— Begin Extracted material —

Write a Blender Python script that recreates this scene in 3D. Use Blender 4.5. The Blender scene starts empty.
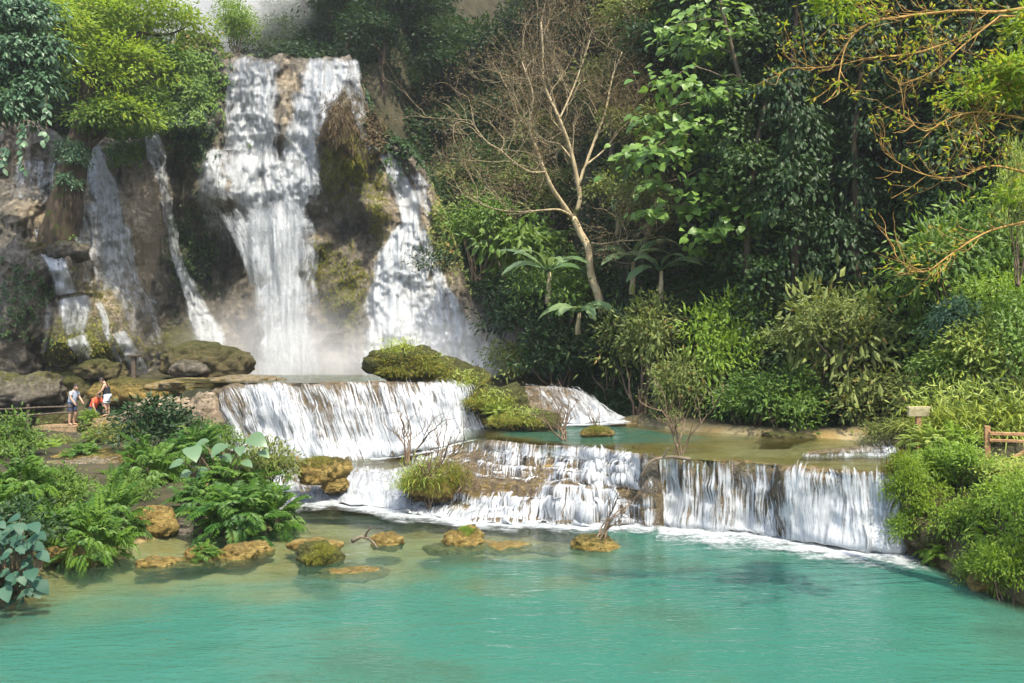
import bpy, math
import numpy as np
from mathutils import Vector

C = bpy.data.collections.new('scene_collection') if False else bpy.context.scene.collection
SC = bpy.context.scene
FPX, HZ, CH = 796.0, 360.0, 3.5          # focal length in pixels, horizon row, eye height


def P(px, py, D):
    """A point of the place at distance D on the sight line of a pixel."""
    return np.array([(px - 512) / FPX * D, D, CH + (HZ - py) / FPX * D])


def W(px, py, z):
    """Where the sight line of a pixel meets the level z."""
    D = FPX * (CH - z) / (py - HZ)
    return np.array([(px - 512) / FPX * D, D, z])


# ---------------------------------------------------------------- noise
def _h(ix, iy, iz, seed):
    n = (ix * 374761393 + iy * 668265263 + iz * 2147483647 + seed * 1274126177).astype(np.int64)
    n = (n ^ (n >> 13)) * 1274126177 & 0x7fffffff
    n = n ^ (n >> 16)
    return (n & 0xffff) / 32767.5 - 1.0


def vnoise(p, seed=0):
    p = np.asarray(p, float)
    i = np.floor(p).astype(np.int64)
    f = p - i
    f = f * f * (3 - 2 * f)
    x, y, z = i[..., 0], i[..., 1], i[..., 2]
    fx, fy, fz = f[..., 0], f[..., 1], f[..., 2]
    r = 0
    for dx in (0, 1):
        for dy in (0, 1):
            for dz in (0, 1):
                w = (fx if dx else 1 - fx) * (fy if dy else 1 - fy) * (fz if dz else 1 - fz)
                r = r + w * _h(x + dx, y + dy, z + dz, seed)
    return r


def fbm(p, seed=0, octv=4, gain=0.5):
    a, s, r = 1.0, 1.0, 0
    p = np.asarray(p, float)
    for k in range(octv):
        r = r + a * vnoise(p * s + k * 17.3, seed + k)
        a *= gain
        s *= 2.03
    return r


def sstep(a, b, x):
    t = np.clip((x - a) / (b - a), 0, 1)
    return t * t * (3 - 2 * t)


def norm(v):
    v = np.asarray(v, float)
    return v / np.maximum(np.linalg.norm(v, axis=-1, keepdims=True), 1e-9)


# ---------------------------------------------------------------- mesh collecting
class MB:
    def __init__(s):
        s.v, s.t, s.q, s.n = [], [], [], 0
        s.a = {}

    def add(s, v, tris=None, quads=None, **attrs):
        v = np.asarray(v, float).reshape(-1, 3)
        m = len(v)
        if tris is not None and len(tris):
            s.t.append(np.asarray(tris, np.int64).reshape(-1, 3) + s.n)
        if quads is not None and len(quads):
            s.q.append(np.asarray(quads, np.int64).reshape(-1, 4) + s.n)
        for k, val in attrs.items():
            val = np.asarray(val, float)
            w = 3 if val.ndim == 2 else 1
            if val.ndim == 0:
                val = np.full(m, float(val))
            if k not in s.a:
                s.a[k] = ([np.zeros((s.n, 3) if w == 3 else s.n)] if s.n else [])
            s.a[k].append(val)
        for k in s.a:
            if k not in attrs:
                s.a[k].append(np.zeros((m, 3) if s.a[k][0].ndim == 2 else m))
        s.v.append(v)
        s.n += m
        return s

    def mesh(s, name, mat=None, smooth=True):
        me = bpy.data.meshes.new(name)
        V = np.concatenate(s.v)
        T = np.concatenate(s.t) if s.t else np.zeros((0, 3), np.int64)
        Q = np.concatenate(s.q) if s.q else np.zeros((0, 4), np.int64)
        me.vertices.add(len(V))
        me.vertices.foreach_set('co', V.ravel())
        L = np.concatenate([T.ravel(), Q.ravel()])
        me.loops.add(len(L))
        me.loops.foreach_set('vertex_index', L.astype(np.int32))
        np_ = len(T) + len(Q)
        me.polygons.add(np_)
        st = np.concatenate([np.arange(len(T)) * 3, len(T) * 3 + np.arange(len(Q)) * 4]).astype(np.int32)
        me.polygons.foreach_set('loop_start', st)
        me.polygons.foreach_set('use_smooth', np.full(np_, smooth))
        for k, ch in s.a.items():
            val = np.concatenate(ch)
            if val.ndim == 2:
                at = me.attributes.new(k, 'FLOAT_VECTOR', 'POINT')
                at.data.foreach_set('vector', val.ravel().astype(np.float32))
            else:
                at = me.attributes.new(k, 'FLOAT', 'POINT')
                at.data.foreach_set('value', val.astype(np.float32))
        me.update(calc_edges=True)
        me.validate()
        if mat:
            me.materials.append(mat)
        return me

    def build(s, name, mat, parent=None, smooth=True):
        o = bpy.data.objects.new(name, s.mesh(name, mat, smooth))
        C.objects.link(o)
        if parent is not None:
            o.parent = parent
        return o


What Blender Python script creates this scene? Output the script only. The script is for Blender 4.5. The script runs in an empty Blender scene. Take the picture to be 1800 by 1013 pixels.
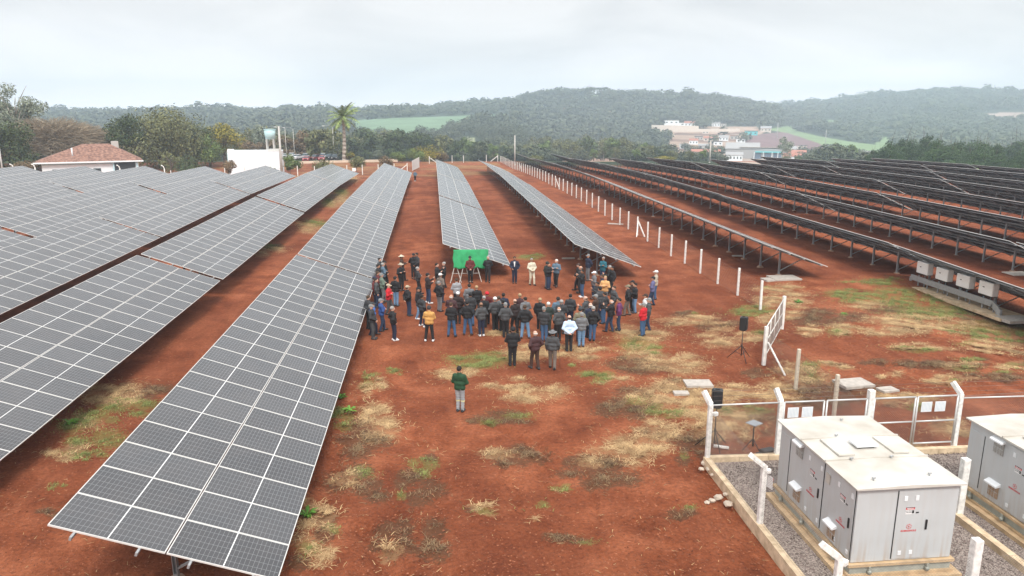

— End Extracted material —

Every line above should be repeated exactly; pictures stay out of the copy.

# The reply
Write a Blender Python script that recreates this scene in 3D. Use Blender 4.5. The Blender scene starts empty.
import bpy, math
import numpy as np
from mathutils import Vector

C = bpy.data.collections.new('scene_collection') if False else bpy.context.scene.collection
SC = bpy.context.scene
FPX, HZ, CH = 796.0, 360.0, 3.5          # focal length in pixels, horizon row, eye height


def P(px, py, D):
    """A point of the place at distance D on the sight line of a pixel."""
    return np.array([(px - 512) / FPX * D, D, CH + (HZ - py) / FPX * D])


def W(px, py, z):
    """Where the sight line of a pixel meets the level z."""
    D = FPX * (CH - z) / (py - HZ)
    return np.array([(px - 512) / FPX * D, D, z])


# ---------------------------------------------------------------- noise
def _h(ix, iy, iz, seed):
    n = (ix * 374761393 + iy * 668265263 + iz * 2147483647 + seed * 1274126177).astype(np.int64)
    n = (n ^ (n >> 13)) * 1274126177 & 0x7fffffff
    n = n ^ (n >> 16)
    return (n & 0xffff) / 32767.5 - 1.0


def vnoise(p, seed=0):
    p = np.asarray(p, float)
    i = np.floor(p).astype(np.int64)
    f = p - i
    f = f * f * (3 - 2 * f)
    x, y, z = i[..., 0], i[..., 1], i[..., 2]
    fx, fy, fz = f[..., 0], f[..., 1], f[..., 2]
    r = 0
    for dx in (0, 1):
        for dy in (0, 1):
            for dz in (0, 1):
                w = (fx if dx else 1 - fx) * (fy if dy else 1 - fy) * (fz if dz else 1 - fz)
                r = r + w * _h(x + dx, y + dy, z + dz, seed)
    return r


def fbm(p, seed=0, octv=4, gain=0.5):
    a, s, r = 1.0, 1.0, 0
    p = np.asarray(p, float)
    for k in range(octv):
        r = r + a * vnoise(p * s + k * 17.3, seed + k)
        a *= gain
        s *= 2.03
    return r


def sstep(a, b, x):
    t = np.clip((x - a) / (b - a), 0, 1)
    return t * t * (3 - 2 * t)


def norm(v):
    v = np.asarray(v, float)
    return v / np.maximum(np.linalg.norm(v, axis=-1, keepdims=True), 1e-9)


# ---------------------------------------------------------------- mesh collecting
class MB:
    def __init__(s):
        s.v, s.t, s.q, s.n = [], [], [], 0
        s.a = {}

    def add(s, v, tris=None, quads=None, **attrs):
        v = np.asarray(v, float).reshape(-1, 3)
        m = len(v)
        if tris is not None and len(tris):
            s.t.append(np.asarray(tris, np.int64).reshape(-1, 3) + s.n)
        if quads is not None and len(quads):
            s.q.append(np.asarray(quads, np.int64).reshape(-1, 4) + s.n)
        for k, val in attrs.items():
            val = np.asarray(val, float)
            w = 3 if val.ndim == 2 else 1
            if val.ndim == 0:
                val = np.full(m, float(val))
            if k not in s.a:
                s.a[k] = ([np.zeros((s.n, 3) if w == 3 else s.n)] if s.n else [])
            s.a[k].append(val)
        for k in s.a:
            if k not in attrs:
                s.a[k].append(np.zeros((m, 3) if s.a[k][0].ndim == 2 else m))
        s.v.append(v)
        s.n += m
        return s

    def mesh(s, name, mat=None, smooth=True):
        me = bpy.data.meshes.new(name)
        V = np.concatenate(s.v)
        T = np.concatenate(s.t) if s.t else np.zeros((0, 3), np.int64)
        Q = np.concatenate(s.q) if s.q else np.zeros((0, 4), np.int64)
        me.vertices.add(len(V))
        me.vertices.foreach_set('co', V.ravel())
        L = np.concatenate([T.ravel(), Q.ravel()])
        me.loops.add(len(L))
        me.loops.foreach_set('vertex_index', L.astype(np.int32))
        np_ = len(T) + len(Q)
        me.polygons.add(np_)
        st = np.concatenate([np.arange(len(T)) * 3, len(T) * 3 + np.arange(len(Q)) * 4]).astype(np.int32)
        me.polygons.foreach_set('loop_start', st)
        me.polygons.foreach_set('use_smooth', np.full(np_, smooth))
        for k, ch in s.a.items():
            val = np.concatenate(ch)
            if val.ndim == 2:
                at = me.attributes.new(k, 'FLOAT_VECTOR', 'POINT')
                at.data.foreach_set('vector', val.ravel().astype(np.float32))
            else:
                at = me.attributes.new(k, 'FLOAT', 'POINT')
                at.data.foreach_set('value', val.astype(np.float32))
        me.update(calc_edges=True)
        me.validate()
        if mat:
            me.materials.append(mat)
        return me

    def build(s, name, mat, parent=None, smooth=True):
        o = bpy.data.objects.new(name, s.mesh(name, mat, smooth))
        C.objects.link(o)
        if parent is not None:
            o.parent = parent
        return o


What Blender Python script creates this scene? Output the script only. The script is for Blender 4.5. The script runs in an empty Blender scene. Take the picture to be 1800 by 1013 pixels.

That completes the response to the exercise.